Wall Street Journal , 20 January 1998

President Clinton is fond of saying that for the first time since the Cold War began there are
no
Russian missiles targeted at American children as they sleep in their beds. It’s a swell applause
line, used dozens of times. But somehow this assertion–even if it could be verified–doesn’t sound
like a lullaby to us.

For one thing, re-targeting a missile takes only a matter of seconds, an inconvenient fact that
makes the President’s reassuring words disingenuous at best. More to the point, if somehow,
somewhere in the disorganized remnants of the former Soviet Union, a ballistic missile actually
got launched–either by intention or by accident–the U.S. doesn’t have the means to shoot it down
before it hits the mainland. The Clinton Administration says there’s no need for a national defense
against ballistic-missile attack. Sleep tight.

Now, having lulled the country to sleep on defenses against missiles, the same group of
Clintonites and old-time arm-controllers have come up with another idea: “de-alerting,” which
would take our nuclear forces off alert status. The aim would be to increase the amount of time
necessary to launch a nuclear weapon from minutes to hours or even days.

“De-alerting” (a word so awkward only arms-control bureaucrats could have thought of it)
could
take a number of forms and the suggestions being put forward are disconcerting. They include:
removing the integrated circuit boards from ICBMs and storing them hundreds of miles away;
taking the warheads off the MX missiles or possibly the Minuteman ICBMs; welding shut the
missile hatches of some submarines; and doubling the number of orders a
hard-to-communicate-with submarine would have to receive before it could launch a missile. Any
one of these measures is the nuclear equivalent of giving a beat cop an unloaded gun and requiring
that he radio back to headquarters for bullets when he wants to use it.

The gospel according to the de-alerting evangelists is set forth in a long article by Bruce Blair
of
Brookings and Frank von Hippel and Harold Feiveson of Princeton University in November’s
Scientific American magazine. They urge the Administration to de-alert the long-range missiles
scheduled for retirement under the Start II agreement that the Duma refuses to ratify. The Russian
command-and-control system is falling apart, they argue, and unilateral action on the part of the
U.S. would encourage the Russians to de-alert their own missiles, thus reducing the risk of
accidental or unauthorized launch.

There are a number of flaws in this argument, starting with the familiar belief that Russia will
buy
it and then abide by it. Russia is spending heavily to maintain and modernize its nuclear arsenal
even as some of its soldiers starve, as Kathleen Bailey points out nearby. But the biggest flaw
pertains not to Russia but to rogue states like North Korea, Iran and Iraq, all of them developing
long-range ballistic missiles.
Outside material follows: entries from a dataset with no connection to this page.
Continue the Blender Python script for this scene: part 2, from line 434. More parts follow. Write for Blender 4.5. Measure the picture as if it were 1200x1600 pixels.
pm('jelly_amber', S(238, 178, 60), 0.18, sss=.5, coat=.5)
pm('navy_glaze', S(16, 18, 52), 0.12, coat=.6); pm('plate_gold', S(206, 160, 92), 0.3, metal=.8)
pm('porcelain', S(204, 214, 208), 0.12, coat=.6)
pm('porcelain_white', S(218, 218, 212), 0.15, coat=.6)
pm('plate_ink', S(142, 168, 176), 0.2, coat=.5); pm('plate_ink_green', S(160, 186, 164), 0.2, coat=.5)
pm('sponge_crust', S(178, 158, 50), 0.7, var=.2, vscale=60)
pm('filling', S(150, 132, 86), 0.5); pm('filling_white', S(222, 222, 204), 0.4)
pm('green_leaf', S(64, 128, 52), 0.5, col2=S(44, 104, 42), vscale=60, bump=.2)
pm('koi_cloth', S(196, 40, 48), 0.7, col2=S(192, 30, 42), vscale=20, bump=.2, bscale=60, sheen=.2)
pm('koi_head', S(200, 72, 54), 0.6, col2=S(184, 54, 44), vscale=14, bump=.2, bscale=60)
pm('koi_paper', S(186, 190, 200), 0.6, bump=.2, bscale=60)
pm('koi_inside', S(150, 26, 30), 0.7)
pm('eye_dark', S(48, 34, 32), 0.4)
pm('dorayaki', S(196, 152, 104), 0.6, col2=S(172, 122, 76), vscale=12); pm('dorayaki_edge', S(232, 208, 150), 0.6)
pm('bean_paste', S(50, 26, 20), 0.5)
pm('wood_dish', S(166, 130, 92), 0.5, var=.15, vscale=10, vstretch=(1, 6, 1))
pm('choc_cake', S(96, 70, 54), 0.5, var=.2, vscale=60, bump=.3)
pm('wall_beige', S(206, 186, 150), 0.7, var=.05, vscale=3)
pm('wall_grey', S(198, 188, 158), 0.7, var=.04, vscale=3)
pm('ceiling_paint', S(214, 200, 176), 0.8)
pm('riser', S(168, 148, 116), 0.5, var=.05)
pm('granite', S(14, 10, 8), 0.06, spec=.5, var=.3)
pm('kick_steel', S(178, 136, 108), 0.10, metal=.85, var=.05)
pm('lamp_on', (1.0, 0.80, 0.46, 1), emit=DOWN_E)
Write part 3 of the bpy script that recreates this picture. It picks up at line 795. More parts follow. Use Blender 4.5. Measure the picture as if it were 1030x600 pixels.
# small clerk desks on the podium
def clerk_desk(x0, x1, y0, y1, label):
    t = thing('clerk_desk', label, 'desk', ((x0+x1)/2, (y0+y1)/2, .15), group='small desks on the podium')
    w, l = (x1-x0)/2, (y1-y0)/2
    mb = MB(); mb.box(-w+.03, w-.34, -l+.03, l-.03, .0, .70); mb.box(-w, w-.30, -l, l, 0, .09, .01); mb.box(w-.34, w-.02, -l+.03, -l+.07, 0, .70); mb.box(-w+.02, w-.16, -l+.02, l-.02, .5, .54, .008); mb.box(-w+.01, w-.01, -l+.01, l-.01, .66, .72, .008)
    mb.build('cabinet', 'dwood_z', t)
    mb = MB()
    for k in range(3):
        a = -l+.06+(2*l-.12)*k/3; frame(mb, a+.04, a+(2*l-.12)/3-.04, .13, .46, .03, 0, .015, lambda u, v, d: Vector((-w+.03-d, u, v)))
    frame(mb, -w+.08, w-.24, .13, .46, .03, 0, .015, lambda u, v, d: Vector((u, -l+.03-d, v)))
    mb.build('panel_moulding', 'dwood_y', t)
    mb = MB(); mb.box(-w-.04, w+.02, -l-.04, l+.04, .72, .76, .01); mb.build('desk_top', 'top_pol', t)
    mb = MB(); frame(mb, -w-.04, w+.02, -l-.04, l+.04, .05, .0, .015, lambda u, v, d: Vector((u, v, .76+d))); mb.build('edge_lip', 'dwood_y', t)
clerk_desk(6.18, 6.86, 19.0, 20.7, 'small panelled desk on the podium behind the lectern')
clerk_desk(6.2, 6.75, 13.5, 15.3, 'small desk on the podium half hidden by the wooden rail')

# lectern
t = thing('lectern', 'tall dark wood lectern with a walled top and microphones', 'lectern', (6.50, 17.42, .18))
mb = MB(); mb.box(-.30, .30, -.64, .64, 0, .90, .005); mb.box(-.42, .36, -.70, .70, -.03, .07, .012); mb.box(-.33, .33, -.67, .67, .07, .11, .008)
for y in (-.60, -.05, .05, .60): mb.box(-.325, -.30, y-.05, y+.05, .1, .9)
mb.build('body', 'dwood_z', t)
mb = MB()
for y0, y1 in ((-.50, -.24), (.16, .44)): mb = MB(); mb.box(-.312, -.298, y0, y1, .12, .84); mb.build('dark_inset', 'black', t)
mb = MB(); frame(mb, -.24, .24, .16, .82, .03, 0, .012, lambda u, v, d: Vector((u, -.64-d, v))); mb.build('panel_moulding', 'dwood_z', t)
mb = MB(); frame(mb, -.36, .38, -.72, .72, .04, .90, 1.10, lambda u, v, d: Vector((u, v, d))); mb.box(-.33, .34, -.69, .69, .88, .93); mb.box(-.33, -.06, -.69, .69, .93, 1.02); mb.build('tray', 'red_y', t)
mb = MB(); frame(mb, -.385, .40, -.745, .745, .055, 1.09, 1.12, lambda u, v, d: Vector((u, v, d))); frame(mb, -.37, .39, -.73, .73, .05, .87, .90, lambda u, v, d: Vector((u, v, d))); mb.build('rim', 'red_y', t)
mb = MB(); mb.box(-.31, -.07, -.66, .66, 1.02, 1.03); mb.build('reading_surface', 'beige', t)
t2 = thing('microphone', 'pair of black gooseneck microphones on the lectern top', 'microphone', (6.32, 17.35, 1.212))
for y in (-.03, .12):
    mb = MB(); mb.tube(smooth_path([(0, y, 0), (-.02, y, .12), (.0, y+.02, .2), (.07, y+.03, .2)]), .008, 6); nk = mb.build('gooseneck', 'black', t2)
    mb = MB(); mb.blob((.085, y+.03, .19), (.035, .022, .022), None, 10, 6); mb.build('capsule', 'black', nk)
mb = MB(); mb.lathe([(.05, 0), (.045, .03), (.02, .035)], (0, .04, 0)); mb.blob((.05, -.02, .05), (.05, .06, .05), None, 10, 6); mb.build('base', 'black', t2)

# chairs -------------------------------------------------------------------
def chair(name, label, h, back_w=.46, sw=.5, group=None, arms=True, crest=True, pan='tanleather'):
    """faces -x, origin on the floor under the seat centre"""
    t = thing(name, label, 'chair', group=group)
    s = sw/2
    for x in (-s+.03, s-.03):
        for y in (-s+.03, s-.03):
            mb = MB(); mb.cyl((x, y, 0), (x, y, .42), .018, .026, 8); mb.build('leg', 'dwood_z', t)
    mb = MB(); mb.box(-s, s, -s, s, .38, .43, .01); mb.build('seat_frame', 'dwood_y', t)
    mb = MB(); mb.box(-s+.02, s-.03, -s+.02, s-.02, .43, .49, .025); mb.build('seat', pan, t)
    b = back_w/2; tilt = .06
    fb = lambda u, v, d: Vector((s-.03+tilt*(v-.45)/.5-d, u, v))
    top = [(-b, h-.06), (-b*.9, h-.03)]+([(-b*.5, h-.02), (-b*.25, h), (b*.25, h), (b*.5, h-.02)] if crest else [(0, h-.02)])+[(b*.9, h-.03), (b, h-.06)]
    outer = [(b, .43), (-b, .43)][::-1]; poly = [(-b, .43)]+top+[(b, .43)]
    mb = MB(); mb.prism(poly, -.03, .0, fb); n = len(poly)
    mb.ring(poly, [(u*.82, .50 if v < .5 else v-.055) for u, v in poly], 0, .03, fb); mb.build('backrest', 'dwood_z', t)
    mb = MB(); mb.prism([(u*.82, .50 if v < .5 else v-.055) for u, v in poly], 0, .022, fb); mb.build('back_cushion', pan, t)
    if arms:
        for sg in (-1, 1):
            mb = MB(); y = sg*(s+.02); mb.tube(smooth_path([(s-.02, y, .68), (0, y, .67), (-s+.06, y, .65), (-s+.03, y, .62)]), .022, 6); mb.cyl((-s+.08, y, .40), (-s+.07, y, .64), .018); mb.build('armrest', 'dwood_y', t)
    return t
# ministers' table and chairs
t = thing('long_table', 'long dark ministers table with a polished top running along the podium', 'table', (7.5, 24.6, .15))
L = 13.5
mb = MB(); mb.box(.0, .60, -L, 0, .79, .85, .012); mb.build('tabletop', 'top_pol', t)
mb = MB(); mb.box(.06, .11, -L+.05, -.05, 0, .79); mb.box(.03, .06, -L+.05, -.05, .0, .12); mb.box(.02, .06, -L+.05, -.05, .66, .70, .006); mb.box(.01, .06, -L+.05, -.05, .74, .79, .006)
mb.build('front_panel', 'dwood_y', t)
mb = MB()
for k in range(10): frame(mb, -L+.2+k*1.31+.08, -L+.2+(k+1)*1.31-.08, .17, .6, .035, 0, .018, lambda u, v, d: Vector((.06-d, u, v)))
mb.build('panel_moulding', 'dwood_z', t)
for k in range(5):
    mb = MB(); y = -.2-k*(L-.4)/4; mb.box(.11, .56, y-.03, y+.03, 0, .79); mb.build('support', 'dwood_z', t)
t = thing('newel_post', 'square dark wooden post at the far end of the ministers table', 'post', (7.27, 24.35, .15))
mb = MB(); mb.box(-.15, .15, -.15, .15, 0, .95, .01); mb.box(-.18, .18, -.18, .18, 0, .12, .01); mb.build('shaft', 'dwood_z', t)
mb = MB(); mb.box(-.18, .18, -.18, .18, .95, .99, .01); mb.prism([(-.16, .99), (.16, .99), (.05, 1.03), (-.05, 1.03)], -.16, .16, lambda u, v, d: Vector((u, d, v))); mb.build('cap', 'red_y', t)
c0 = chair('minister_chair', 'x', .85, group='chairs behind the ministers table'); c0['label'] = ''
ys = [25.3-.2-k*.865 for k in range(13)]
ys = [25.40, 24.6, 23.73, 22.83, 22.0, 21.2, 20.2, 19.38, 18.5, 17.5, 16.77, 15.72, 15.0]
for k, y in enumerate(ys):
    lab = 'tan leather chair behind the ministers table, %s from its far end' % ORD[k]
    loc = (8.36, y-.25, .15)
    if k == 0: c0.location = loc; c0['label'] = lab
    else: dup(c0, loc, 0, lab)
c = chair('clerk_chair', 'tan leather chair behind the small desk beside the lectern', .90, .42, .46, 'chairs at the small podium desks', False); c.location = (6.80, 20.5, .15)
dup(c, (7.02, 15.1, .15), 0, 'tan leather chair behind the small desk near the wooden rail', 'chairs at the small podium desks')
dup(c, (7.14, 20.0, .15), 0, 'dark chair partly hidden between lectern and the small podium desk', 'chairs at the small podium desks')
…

If the Saddam Husseins of the world believe that our nuclear
deterrent is susceptible to a pre-emptive strike, they at least have an incentive to try it, in the
expectation that any effort to reassemble a counterattack would be difficult and that in any event
the arms-controllers would try hard to thwart any such reaction.

Messrs. Blair, von Hippel and Feiveson don’t mince words about their long-term goals.
De-alerting the Start II missiles and others would be only a first step. “The ultimate goal,” they
write, “would be to separate most, if not all, nuclear warheads from their missiles and then,
eventually, to eliminate most of the stored warheads and missiles.”

The President has ordered the Pentagon to review his de-alerting options and we can only
hope
that the Joint Chiefs of Staff will take as strong a stand against de-alerting as they did with
success when Mr. Clinton was flirting with joining the international ban on land mines. Someone
needs to inject some common sense into this debate.

In the meantime, “The Proliferation Primer,” just out from the Senate Subcommittee on
International Security deserves a wide readership (www.senate.gov/~gov_affairs/ispfs.htm).
Based on 11 hearings that Chairman Thad Cochran held last year, it reviews the spread of
weapons of mass destruction world-wide, notably the increasing availability of ballistic-missile
technology. Even if nonproliferation efforts were much improved, it reports, they would only slow
the spread of ballistic missiles–already in the hands of roughly 25 nations. It concludes that we
need to quickly build and deploy a national missile defense system.

But again, national missile defense isn’t part of this President’s vision of national security. For
now, our only deterrent is nuclear, and to keep that viable, we ought to stay on alert.